Além disso, a especialista diz que são muito comuns os relatos de uma sensação de isolamento do mundo, de não saber o que está acontecendo, de estar perdendo convites, eventos, momentos...
Outro desafio, principalmente no começo do afastamento das redes sociais, é conseguir preencher o tempo que antes era dedicado a elas: "Esse tempo pode ser preenchido por outras coisas muito produtivas, como o autocuidado, leituras, desenvolvimento pessoal e profissional, desenvolvimento espiritual, enfim, uma série de atividades."

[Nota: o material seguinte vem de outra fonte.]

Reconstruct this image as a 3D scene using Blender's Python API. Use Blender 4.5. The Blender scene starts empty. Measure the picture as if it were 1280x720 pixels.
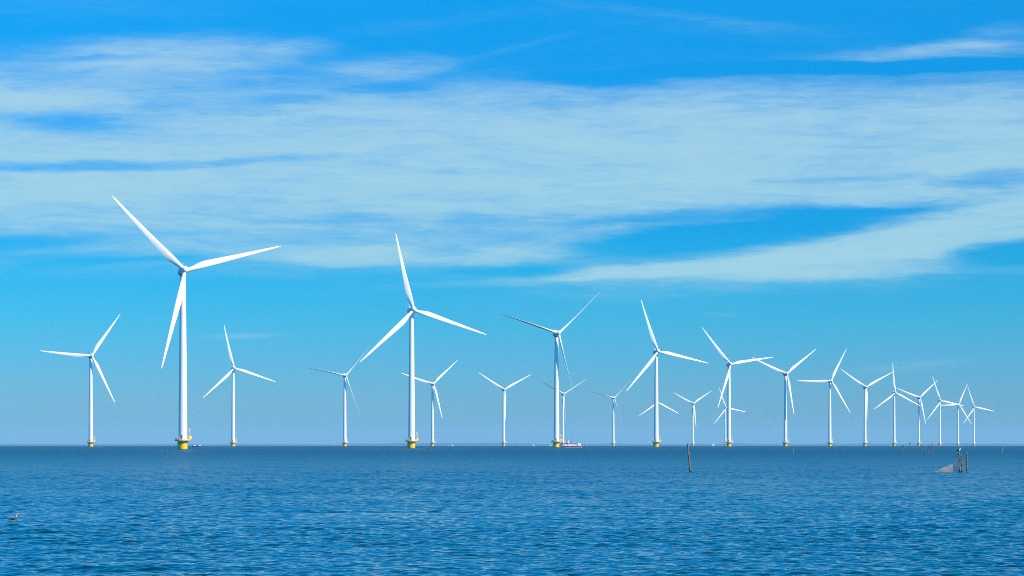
import bpy, bmesh, math, random
import numpy as np
from mathutils import Vector, Matrix

S = bpy.context.scene
COL = S.collection
R = math.radians

# ------------------------------------------------------------------ camera
EYE = 3.2                      # metres above the water
LENS, SENSOR = 100.0, 36.0
F = 1280.0 * LENS / SENSOR     # focal length in photo pixels
RE = 7.3e6                     # earth radius with refraction
LEVEL = 554.0                  # photo row of the true horizontal
cd = bpy.data.cameras.new('camera')
cam = bpy.data.objects.new('camera', cd)
COL.objects.link(cam)
cam.location = (0, 0, EYE)
cam.rotation_euler = (R(90), 0, 0)
cd.lens, cd.sensor_width = LENS, SENSOR
cd.shift_y = (LEVEL - 360.0) / 1280.0
cd.clip_start, cd.clip_end = 0.5, 120000
S.camera = cam

# ------------------------------------------------------------------ light
SUN_AZ, SUN_EL = R(180 - 58), R(34)       # clockwise from +Y
sl = bpy.data.lights.new('sun', 'SUN')
sl.energy, sl.angle, sl.color = 5.0, R(0.5), (1.0, 0.86, 0.64)
sun = bpy.data.objects.new('sun', sl)
COL.objects.link(sun)
to_sun = Vector((math.sin(SUN_AZ) * math.cos(SUN_EL), math.cos(SUN_AZ) * math.cos(SUN_EL), math.sin(SUN_EL)))
sun.rotation_euler = to_sun.to_track_quat('Z', 'Y').to_euler()
sun.location = (0, 0, 300)

S.view_settings.view_transform = 'Standard'
S.view_settings.look = 'None'
S.view_settings.exposure = 0.25
S.view_settings.gamma = 1.0
S.view_settings.use_curve_mapping = False
S.render.engine = 'CYCLES'
S.cycles.use_denoising = False
S.cycles.max_bounces = 6
S.cycles.volume_bounces = 0
S.cycles.use_adaptive_sampling = False
S.cycles.filter_width = 1.0

# ------------------------------------------------------------------ world: sky and cirrus
STR = 0.1 / 2 ** 0.25
W = bpy.data.worlds.new('World')
S.world = W
W.use_nodes = True
nt = W.node_tree
nt.nodes.clear()


def N(tree, t, **kw):
    n = tree.nodes.new(t)
    for k, v in kw.items():
        setattr(n, k, v)
    return n


def setin(tree, sock, v):
    if hasattr(v, 'is_linked') or isinstance(v, bpy.types.NodeSocket):
        tree.links.new(v, sock)
    elif v is not None:
        sock.default_value = v


def M(tree, op, a, b=None, c=None, clamp=False):
    n = N(tree, 'ShaderNodeMath', operation=op, use_clamp=clamp)
    for i, v in enumerate((a, b, c)):
        setin(tree, n.inputs[i], v)
    return n.outputs[0]


def mixc(tree, f, a, b, mode='MIX'):
    n = N(tree, 'ShaderNodeMix', data_type='RGBA', blend_type=mode)
    setin(tree, n.inputs[0], f)
    setin(tree, n.inputs[6], a)
    setin(tree, n.inputs[7], b)
    return n.outputs[2]


def noise(tree, vec, scale, detail=4, rough=0.5, dist=0.0, lac=2.0):
    n = N(tree, 'ShaderNodeTexNoise')
    setin(tree, n.inputs['Vector'], vec)
    n.inputs['Scale'].default_value = scale
    n.inputs['Detail'].default_value = detail
    n.inputs['Roughness'].default_value = rough
    n.inputs['Distortion'].default_value = dist
    n.inputs['Lacunarity'].default_value = lac
    return n


def ramp(tree, f, stops, interp='LINEAR'):
    n = N(tree, 'ShaderNodeValToRGB')
    cr = n.color_ramp
    cr.interpolation = interp
    while len(cr.elements) < len(stops):
        cr.elements.new(0.5)
    for e, (p, c) in zip(cr.elements, stops):
        e.position = p
        e.color = (c[0], c[1], c[2], 1)
    setin(tree, n.inputs[0], f)
    return n.outputs[0]


def s2l(c):
    return [((v / 255) / 12.92 if v / 255 <= 0.04045 else ((v / 255 + 0.055) / 1.055) ** 2.4) for v in c]


tc = N(nt, 'ShaderNodeTexCoord')
sep = N(nt, 'ShaderNodeSeparateXYZ')
nt.links.new(tc.outputs['Generated'], sep.inputs[0])
dx, dy, dz = sep.outputs
zc = M(nt, 'MAXIMUM', dz, 0.004)
cmb = N(nt, 'ShaderNodeCombineXYZ')
setin(nt, cmb.inputs[0], dx)
setin(nt, cmb.inputs[1], dy)
setin(nt, cmb.inputs[2], zc)
sky = N(nt, 'ShaderNodeTexSky', sky_type='NISHITA', sun_disc=False)
sky.sun_elevation, sky.sun_rotation = SUN_EL, SUN_AZ
sky.altitude, sky.air_density, sky.dust_density, sky.ozone_density = 0.0, 1.0, 0.4, 2.0
nt.links.new(cmb.outputs[0], sky.inputs[0])
el = M(nt, 'ARCSINE', zc)                       # radians above the horizontal
az = M(nt, 'ARCTAN2', dx, dy)                   # radians right of +Y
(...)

"É fundamental começar a encontrar no offline atividades interessantes. Começar a fazer um esporte, entrar para um grupo de leitura - muita gente tem entrado para grupos de corrida, que ficaram em alta e têm muito a ver com essa tentativa de vida offline. Se for uma atividade que também inclui interação social, melhor ainda."
Desacelerar é tendência: o futuro pode ser offline
Para Ediane, o movimento de se afastar das redes sociais cresce a cada dia, algo que ela observa até mesmo em seus atendimentos: "As pessoas começaram a constatar a exaustão física, mental e emocional, e começaram a vivenciar essa fadiga digital. A partir disso, todas as vezes que o nosso sistema corpo-mente começa a entrar em exaustão, surge algum movimento de compensação, uma busca pelo retorno à saúde."
"Já estamos vivendo um movimento de tentativa de retorno à saúde no uso das redes sociais. Elas não vão desaparecer, mas acredito que vai surgir um movimento de mudança na forma como as utilizamos."
"Esse movimento de desacelerar digitalmente, em busca não só de saúde mental, mas também de saúde física e relacional, vai aumentar."